◆ DESCRIPTION OF THE TASK: The required output is every line from the beginning of the entries below through the line that includes "nt.links.new(src, r.inputs[0]); return", copied exactly.

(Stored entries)
━━━━━━━━━━━━━━━━

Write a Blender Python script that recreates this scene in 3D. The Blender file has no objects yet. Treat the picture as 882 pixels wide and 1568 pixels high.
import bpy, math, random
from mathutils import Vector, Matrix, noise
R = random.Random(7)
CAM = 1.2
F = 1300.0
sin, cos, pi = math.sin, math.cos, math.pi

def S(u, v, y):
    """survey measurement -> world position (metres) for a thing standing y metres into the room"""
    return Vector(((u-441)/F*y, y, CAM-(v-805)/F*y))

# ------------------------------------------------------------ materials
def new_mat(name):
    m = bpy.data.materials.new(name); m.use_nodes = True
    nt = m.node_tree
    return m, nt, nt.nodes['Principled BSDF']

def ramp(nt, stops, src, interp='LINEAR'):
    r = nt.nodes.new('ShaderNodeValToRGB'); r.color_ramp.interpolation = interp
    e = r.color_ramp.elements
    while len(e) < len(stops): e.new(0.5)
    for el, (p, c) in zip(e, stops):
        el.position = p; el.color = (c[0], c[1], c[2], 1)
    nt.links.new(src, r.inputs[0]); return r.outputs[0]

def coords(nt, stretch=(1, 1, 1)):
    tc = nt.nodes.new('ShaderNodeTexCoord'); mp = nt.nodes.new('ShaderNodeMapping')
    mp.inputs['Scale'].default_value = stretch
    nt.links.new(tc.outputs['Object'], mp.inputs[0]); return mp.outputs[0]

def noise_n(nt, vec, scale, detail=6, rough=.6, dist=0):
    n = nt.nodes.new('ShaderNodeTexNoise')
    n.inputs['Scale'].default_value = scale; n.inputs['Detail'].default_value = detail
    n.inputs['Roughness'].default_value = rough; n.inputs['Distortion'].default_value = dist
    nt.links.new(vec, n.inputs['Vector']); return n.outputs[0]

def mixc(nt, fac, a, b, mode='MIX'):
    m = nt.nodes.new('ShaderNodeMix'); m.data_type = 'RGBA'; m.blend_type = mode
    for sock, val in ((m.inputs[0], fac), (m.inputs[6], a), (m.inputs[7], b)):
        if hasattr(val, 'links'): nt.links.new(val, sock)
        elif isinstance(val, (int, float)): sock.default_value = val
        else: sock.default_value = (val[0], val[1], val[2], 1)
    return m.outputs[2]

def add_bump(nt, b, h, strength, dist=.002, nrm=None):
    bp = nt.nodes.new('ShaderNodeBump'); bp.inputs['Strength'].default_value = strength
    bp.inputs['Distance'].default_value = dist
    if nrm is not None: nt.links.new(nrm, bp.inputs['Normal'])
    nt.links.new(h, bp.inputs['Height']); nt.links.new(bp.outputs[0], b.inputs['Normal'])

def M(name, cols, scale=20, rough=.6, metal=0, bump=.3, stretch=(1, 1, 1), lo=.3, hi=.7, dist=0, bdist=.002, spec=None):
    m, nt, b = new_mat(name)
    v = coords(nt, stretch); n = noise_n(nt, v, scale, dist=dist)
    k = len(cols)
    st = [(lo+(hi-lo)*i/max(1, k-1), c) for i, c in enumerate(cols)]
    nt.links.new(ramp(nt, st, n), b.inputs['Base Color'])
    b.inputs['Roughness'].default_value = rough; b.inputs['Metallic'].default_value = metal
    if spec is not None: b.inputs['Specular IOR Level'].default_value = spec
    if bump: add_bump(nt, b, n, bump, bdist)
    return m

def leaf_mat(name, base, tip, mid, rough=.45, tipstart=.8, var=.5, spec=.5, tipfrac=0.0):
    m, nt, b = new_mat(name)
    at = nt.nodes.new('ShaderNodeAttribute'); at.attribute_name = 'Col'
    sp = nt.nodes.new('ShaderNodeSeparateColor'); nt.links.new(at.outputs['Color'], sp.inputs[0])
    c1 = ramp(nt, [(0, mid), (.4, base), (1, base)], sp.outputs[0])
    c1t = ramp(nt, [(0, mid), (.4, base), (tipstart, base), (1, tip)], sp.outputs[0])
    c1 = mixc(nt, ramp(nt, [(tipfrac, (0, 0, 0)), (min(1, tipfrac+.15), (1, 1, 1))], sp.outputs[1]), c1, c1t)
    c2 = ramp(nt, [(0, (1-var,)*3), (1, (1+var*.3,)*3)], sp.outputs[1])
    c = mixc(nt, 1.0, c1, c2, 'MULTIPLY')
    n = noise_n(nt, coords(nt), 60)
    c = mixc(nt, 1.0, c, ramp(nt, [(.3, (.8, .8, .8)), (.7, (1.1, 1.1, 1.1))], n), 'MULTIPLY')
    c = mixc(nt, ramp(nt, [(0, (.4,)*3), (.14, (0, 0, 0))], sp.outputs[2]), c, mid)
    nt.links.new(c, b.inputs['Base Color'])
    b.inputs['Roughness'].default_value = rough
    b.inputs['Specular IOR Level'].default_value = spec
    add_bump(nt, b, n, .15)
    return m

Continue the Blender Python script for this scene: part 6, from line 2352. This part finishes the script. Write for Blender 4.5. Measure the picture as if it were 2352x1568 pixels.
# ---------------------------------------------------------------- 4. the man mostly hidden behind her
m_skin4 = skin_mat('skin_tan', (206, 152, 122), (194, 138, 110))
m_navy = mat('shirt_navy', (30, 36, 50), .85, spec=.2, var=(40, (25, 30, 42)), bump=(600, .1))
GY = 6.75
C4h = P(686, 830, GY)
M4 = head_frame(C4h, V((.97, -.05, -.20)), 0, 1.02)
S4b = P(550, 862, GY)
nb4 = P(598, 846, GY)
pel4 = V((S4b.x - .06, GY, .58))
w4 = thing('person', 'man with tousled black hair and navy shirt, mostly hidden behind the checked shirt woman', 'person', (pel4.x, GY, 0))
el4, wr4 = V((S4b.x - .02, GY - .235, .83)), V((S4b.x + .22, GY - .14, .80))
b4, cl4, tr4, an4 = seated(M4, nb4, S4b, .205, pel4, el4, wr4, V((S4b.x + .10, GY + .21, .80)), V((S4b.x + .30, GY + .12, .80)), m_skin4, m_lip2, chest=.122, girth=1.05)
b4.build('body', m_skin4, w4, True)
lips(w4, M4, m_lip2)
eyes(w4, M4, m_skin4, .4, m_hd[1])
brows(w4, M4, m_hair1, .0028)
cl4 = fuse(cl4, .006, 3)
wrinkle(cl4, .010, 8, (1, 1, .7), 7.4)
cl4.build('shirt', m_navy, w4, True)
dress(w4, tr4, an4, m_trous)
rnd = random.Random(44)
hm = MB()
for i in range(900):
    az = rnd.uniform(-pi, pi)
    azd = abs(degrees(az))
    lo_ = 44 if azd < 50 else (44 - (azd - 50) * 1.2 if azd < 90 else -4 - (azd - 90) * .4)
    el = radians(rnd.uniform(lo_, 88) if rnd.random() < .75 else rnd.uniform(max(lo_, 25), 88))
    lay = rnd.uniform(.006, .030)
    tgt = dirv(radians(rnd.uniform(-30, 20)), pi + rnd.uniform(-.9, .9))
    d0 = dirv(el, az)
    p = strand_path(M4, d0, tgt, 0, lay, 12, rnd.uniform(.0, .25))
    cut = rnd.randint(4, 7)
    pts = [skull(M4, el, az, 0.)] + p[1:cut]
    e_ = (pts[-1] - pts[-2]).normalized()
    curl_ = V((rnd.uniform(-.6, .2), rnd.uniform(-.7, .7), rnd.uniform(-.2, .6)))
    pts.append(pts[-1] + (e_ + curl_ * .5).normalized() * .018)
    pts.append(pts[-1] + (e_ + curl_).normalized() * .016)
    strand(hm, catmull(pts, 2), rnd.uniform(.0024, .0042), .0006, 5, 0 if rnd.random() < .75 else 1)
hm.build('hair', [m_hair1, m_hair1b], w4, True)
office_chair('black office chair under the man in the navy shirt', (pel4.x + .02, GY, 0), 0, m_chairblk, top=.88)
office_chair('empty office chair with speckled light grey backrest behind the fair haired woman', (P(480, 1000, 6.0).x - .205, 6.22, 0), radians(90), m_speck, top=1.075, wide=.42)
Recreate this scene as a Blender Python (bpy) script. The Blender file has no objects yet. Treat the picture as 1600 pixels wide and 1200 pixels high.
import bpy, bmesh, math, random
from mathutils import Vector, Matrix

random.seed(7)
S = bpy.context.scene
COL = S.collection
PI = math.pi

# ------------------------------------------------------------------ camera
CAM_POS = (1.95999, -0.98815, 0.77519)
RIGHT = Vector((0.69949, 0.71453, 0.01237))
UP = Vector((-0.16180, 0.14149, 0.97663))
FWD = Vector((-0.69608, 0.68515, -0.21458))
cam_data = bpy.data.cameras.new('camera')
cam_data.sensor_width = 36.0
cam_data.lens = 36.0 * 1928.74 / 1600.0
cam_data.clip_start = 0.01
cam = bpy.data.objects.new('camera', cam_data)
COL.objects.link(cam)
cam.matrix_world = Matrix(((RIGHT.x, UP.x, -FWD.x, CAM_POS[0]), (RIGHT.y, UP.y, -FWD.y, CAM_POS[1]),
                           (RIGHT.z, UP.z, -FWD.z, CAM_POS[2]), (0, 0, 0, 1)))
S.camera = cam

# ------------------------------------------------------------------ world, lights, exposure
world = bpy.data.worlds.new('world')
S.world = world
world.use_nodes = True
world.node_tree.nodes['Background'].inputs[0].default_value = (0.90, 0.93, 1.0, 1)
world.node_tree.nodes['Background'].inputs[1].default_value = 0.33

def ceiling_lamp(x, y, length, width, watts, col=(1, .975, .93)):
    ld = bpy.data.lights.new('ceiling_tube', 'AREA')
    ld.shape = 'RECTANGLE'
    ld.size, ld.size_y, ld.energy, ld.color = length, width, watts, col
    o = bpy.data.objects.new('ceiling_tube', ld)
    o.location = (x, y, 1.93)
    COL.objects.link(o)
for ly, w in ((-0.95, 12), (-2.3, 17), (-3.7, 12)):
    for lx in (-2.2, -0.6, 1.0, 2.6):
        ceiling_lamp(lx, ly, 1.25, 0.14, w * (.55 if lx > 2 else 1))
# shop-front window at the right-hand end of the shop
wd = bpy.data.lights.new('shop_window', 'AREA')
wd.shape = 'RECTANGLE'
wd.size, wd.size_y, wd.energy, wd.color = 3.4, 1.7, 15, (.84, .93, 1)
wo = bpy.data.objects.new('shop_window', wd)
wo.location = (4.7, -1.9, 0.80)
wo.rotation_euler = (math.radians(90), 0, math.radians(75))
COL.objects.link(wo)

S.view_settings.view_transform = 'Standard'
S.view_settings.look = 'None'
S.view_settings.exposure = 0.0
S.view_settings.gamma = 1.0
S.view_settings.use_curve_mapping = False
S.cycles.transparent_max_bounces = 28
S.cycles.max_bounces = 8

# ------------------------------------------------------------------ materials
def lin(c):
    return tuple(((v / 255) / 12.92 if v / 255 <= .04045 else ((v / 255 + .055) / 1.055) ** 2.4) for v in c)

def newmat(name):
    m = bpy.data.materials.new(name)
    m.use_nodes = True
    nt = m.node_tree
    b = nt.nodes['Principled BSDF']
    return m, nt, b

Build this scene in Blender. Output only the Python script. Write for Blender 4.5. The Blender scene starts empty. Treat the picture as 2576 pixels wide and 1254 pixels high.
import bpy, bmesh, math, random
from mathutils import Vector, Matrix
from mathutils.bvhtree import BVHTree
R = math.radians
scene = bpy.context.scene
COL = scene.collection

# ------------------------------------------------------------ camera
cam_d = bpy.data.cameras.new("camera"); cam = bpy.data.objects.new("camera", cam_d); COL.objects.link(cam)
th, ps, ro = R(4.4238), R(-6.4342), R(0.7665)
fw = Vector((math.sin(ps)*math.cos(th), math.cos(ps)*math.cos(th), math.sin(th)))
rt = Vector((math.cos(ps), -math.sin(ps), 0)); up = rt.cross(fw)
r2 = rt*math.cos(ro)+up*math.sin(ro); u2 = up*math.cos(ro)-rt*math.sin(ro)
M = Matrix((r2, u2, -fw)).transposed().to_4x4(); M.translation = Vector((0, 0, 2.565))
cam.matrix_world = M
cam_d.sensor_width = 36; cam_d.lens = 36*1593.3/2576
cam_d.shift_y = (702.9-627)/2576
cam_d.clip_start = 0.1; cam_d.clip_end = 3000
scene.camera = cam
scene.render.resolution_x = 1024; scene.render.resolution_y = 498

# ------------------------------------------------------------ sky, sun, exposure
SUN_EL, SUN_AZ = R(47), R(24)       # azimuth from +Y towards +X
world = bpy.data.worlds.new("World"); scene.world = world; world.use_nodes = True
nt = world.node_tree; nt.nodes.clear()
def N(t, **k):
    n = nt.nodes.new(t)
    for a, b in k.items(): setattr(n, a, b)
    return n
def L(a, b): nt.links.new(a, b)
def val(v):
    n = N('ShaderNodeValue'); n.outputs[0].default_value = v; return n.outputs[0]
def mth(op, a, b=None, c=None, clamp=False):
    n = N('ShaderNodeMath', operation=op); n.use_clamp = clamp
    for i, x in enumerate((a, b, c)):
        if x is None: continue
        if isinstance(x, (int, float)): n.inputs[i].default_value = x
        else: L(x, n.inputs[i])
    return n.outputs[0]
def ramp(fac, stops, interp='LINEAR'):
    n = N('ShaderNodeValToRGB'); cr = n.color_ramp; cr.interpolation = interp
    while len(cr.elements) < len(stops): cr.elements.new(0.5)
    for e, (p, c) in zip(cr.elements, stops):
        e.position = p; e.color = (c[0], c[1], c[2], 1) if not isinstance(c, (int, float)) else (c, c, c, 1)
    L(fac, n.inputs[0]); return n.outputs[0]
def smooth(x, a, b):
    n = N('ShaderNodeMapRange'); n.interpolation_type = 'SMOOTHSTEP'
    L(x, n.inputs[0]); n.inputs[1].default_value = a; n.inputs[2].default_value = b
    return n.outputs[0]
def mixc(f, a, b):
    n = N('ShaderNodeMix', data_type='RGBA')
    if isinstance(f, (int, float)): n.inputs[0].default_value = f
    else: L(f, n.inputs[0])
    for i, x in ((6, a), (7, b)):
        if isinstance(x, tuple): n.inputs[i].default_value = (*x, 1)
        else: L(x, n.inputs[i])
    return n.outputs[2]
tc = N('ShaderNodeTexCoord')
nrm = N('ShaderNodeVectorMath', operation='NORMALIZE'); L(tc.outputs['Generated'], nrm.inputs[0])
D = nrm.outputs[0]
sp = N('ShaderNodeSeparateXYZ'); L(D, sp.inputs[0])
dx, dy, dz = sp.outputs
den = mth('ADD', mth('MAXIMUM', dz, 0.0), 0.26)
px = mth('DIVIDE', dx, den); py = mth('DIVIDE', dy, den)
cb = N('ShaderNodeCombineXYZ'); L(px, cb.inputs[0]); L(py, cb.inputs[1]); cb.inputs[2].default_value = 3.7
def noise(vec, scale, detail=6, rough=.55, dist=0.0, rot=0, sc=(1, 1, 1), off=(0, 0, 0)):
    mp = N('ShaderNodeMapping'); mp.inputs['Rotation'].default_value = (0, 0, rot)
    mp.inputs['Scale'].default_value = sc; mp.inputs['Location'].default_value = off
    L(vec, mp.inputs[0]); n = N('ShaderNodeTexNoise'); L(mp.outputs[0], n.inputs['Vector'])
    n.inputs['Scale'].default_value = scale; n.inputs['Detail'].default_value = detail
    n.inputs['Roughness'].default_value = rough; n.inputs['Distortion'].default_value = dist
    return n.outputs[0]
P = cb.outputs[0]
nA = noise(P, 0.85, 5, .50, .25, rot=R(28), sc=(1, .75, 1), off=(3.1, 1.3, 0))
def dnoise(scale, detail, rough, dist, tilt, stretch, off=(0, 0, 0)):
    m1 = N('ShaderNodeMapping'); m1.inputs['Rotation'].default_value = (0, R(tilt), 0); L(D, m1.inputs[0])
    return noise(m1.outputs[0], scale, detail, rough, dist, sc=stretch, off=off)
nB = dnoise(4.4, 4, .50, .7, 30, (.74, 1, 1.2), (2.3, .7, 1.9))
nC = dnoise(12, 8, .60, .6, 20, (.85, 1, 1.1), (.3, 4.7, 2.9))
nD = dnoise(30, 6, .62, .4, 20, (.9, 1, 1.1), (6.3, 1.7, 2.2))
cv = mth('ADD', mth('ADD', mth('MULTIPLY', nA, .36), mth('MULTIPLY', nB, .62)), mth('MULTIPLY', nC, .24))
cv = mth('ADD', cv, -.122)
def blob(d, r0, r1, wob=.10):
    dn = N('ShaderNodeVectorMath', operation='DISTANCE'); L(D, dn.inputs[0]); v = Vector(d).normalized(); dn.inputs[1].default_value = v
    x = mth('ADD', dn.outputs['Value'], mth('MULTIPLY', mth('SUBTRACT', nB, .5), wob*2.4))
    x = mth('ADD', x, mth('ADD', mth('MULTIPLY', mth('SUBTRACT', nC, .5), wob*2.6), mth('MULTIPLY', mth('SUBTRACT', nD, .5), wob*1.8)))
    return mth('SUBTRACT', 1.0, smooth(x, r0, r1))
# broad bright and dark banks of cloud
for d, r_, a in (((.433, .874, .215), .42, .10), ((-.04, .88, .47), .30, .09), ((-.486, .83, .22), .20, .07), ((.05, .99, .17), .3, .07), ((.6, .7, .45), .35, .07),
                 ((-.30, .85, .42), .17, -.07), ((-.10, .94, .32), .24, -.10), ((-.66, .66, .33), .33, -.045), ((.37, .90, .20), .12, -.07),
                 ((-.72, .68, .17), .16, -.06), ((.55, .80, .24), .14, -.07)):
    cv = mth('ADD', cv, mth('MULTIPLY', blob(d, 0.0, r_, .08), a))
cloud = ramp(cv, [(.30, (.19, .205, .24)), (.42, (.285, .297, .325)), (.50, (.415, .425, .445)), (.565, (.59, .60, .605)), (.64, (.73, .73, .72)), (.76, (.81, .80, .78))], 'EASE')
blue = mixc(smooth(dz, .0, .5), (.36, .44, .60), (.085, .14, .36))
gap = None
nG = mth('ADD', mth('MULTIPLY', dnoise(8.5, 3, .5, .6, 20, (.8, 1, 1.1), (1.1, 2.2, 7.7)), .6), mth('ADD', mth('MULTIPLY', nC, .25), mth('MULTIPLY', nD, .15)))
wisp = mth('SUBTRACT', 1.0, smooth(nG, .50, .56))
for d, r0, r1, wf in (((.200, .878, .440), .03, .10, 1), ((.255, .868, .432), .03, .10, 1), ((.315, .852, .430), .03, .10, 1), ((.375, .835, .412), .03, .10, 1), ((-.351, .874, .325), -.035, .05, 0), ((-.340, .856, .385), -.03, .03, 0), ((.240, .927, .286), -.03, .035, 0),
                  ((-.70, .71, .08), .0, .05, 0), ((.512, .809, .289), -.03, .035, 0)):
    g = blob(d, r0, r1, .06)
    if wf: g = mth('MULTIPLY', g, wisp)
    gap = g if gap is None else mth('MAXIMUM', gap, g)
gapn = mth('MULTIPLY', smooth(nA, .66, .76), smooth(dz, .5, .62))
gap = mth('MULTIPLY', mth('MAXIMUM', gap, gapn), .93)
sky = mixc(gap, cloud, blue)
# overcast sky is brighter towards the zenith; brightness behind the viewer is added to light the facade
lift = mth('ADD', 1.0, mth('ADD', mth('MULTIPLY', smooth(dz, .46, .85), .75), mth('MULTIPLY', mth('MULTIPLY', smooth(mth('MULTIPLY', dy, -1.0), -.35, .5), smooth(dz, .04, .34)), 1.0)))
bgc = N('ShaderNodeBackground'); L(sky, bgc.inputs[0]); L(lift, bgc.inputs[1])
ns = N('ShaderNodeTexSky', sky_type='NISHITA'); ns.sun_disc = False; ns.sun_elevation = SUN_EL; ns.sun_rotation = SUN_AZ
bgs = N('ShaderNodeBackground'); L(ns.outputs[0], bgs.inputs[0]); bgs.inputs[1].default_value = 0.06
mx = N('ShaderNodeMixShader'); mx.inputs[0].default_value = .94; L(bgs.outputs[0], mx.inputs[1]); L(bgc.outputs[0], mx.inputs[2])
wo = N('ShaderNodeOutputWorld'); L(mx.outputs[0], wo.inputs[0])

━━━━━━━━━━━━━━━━

◆ THE RESULT:
Write a Blender Python script that recreates this scene in 3D. The Blender file has no objects yet. Treat the picture as 882 pixels wide and 1568 pixels high.
import bpy, math, random
from mathutils import Vector, Matrix, noise
R = random.Random(7)
CAM = 1.2
F = 1300.0
sin, cos, pi = math.sin, math.cos, math.pi

def S(u, v, y):
    """survey measurement -> world position (metres) for a thing standing y metres into the room"""
    return Vector(((u-441)/F*y, y, CAM-(v-805)/F*y))

# ------------------------------------------------------------ materials
def new_mat(name):
    m = bpy.data.materials.new(name); m.use_nodes = True
    nt = m.node_tree
    return m, nt, nt.nodes['Principled BSDF']

def ramp(nt, stops, src, interp='LINEAR'):
    r = nt.nodes.new('ShaderNodeValToRGB'); r.color_ramp.interpolation = interp
    e = r.color_ramp.elements
    while len(e) < len(stops): e.new(0.5)
    for el, (p, c) in zip(e, stops):
        el.position = p; el.color = (c[0], c[1], c[2], 1)
    nt.links.new(src, r.inputs[0]); return r.outputs[0]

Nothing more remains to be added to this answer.